The Caledonian Canal has been closed to traffic for some time. It was planned that the canal would re-open later this month. That won’t now be the case. It is now scheduled to re-open at 8:30 on Wednesday 17th of April 2019 as some additional problems were encountered in replacing lock gates. If this new schedule is met, it will still open in time for the Easter holidays.

Face-to-face with a ray. Image © Bahamas Tourist Office

Universal Orlando Resort says that the new adventure at The Wizarding World of Harry Potter, Hagrid’s Magical Creatures Motorbike, will open on 13th June. Claiming to be the most highly-themed coaster yet, visitors will fly with Hagrid on a roller coaster ride that plunges into the path of some of the wizarding world’s rarest magical creatures.

Two more Caribbean nations have announced that the figures for international arrivals are up. The Bahamas says that there was a growth of 15% in January over and above numbers in 2018 and that in February, international arrivals increased by 11.1%. Forward bookings for March to May are also up at 9% with April (being Easter month this year) forward bookings being up by 15.6%. US and Canadian holidaymakers are the two largest sources of international visitors with Britons making about 28,000 visits. Cruise ship visitor numbers were up in 2018 by over half a million being 6.6 million.

The other Caribbean nation, St Kitts and Nevis, also saw increases for the first two months of the year. In its case it was 15.3% above the same period in 2018. Once again it is North America that provides the bulk of holidaymakers to the country and additional flights have helped contribute to the rise in numbers. For Britons, St Kitts and Nevis tend to be under the radar compared to places like Barbados and St Lucia. BA has a direct flight to St Kitts but it stops briefly in Antigua on the way out making the journey about ten hours. Compare this with connecting flights and it still is 50% faster and much, much cheaper than others.

Cycling has become increasingly popular not just as a weekend past time but as a seven or fourteen day holiday. Some people, such as a cousin of my wife’s for example, is even taking a year or so to cycle around the world, partially raising money for charity but also for the sheer enjoyment of cycling. Or he would be enjoying it if Qantas hadn’t mislaid part of his bike earlier this week but that’s another story!

One of the prettiest areas to cycle is Lake Constance which is surrounded by Germany, Austria, Switzerland and Liechtenstein. It has brought together a number of cycle routes (17 in all) in a new, digital map which brings together any number of varied landscapes; from mountain tracks in the Alps, to trails that hug the lake itself, and more leisurely paths with stops along the way to take in the many cultural highlights of all four countries. Two of the routes are at my level – easy – and fourteen  are intermediate with one being classed as “challenging.” The newly-mapped routes are an addition to the 300 other cycling trails already enjoyed in the region. Significantly, the majority of marked routes are entirely removed from main roads, which means cyclists barely notice as they pedal into a totally new country. The Lake Constance Bike Tour Map can be downloaded or ordered from the website and will also be available from Tourist Offices around the lake from spring 2019.

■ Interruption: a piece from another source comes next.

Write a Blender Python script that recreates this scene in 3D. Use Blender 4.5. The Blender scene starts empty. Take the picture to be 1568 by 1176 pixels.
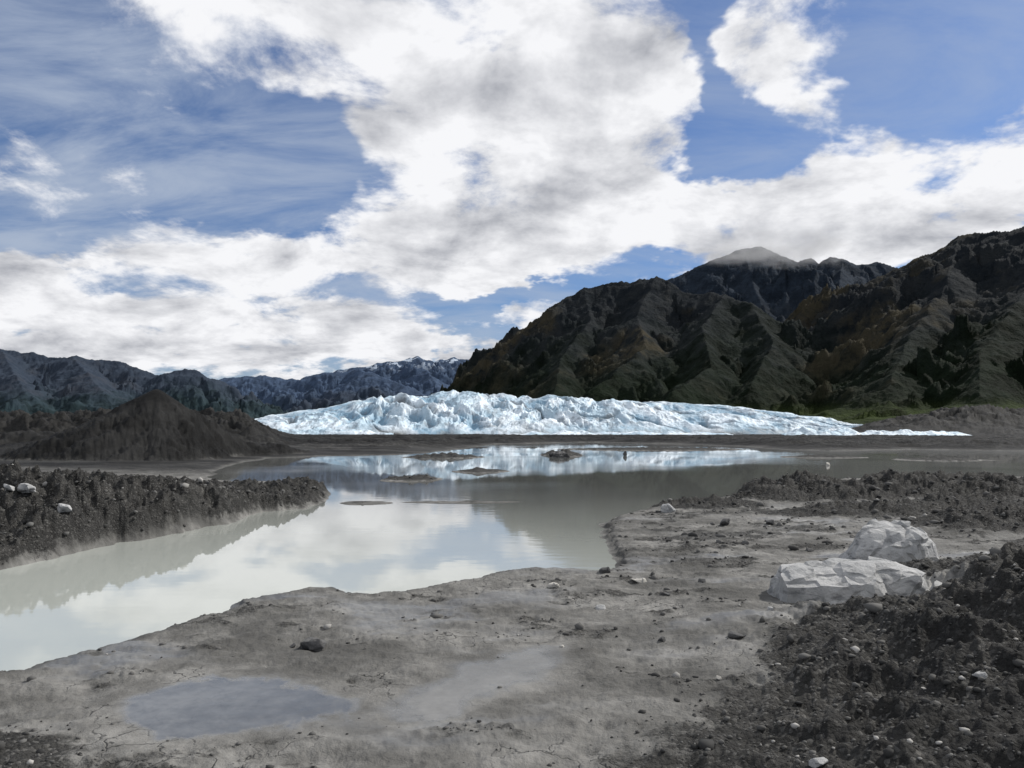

Meersburg on the shores of Lake Constance

Hawarden Old Castle opens to the public tomorrow, March 24. The Grade I listed medieval castle opens up to the public just four days a year so planning a visit is a necessity. The castle was built on the site of an iron age fort by the Normans. It was destroyed by Llywelyn ap Gruffudd in 1265, but rebuilt by the defeated owner, Robert de Montalt. Besieged in 1281 by Llywelyn’s brother, Dafydd, the war of 1282 to 1283 led to the castle being occupied by the English after that. Open tomorrow between, all entrance fees will be donated to Clwyd Special Riding School. For those a little shaky on their legs be forewarned that the paths up to the castle are steep”

Earlier this week Just about Travel ran a story about tourist weeks and, in particular, the debate in the Scottish parliament about tourism. The following day, once again in the Scottish parliament, there were questions to the tourism minister and one of these centred on tourism pollution and flattening the popular tourist periods of the year in an attempt to manage tourist numbers. The answer suggested by the government included more out-of-season events as well as pointing out that indoor attractions such as distilleries provided indoor experiences to tourists during the winter period. Another question centred on the government’s introduction of legislation to allow accommodation taxes. Once again, the tourism minister confirmed that legislation would mean the tax wouldn’t come into force until 2021.

This week in the House of Lords there was yet another question to the government about when flights would resume to the Sharm el-Sheikh in Egypt. The standard answer was trotted out that the government looks forward to flights recommencing “when the situation allows.” Once again we have an answer that tells us precisely nothing! The government also announced that from June the UK will begin to abolish the need for paper landing cards at UK points of entry for some nationals. Readers who are citizens of the USA, Australia, New Zealand, Canada, Japan, Singapore and South Korea will be able to use the e-gates.

Given the Brexit news this week, I wondered what people’s attitudes to taking holidays were. According to STR’s Consumer Travel Insights, 61% of their survey sample of 900 people, said that Brexit was having no effect on their travel plans. Just 11% said that it was.33% of British and 36% of European vacationers thought it was best to avoid travel later this month and in early April. Travel agents in my patch of the UK have been seeing a reluctance to travel in the next month but after that there seems to be no problem.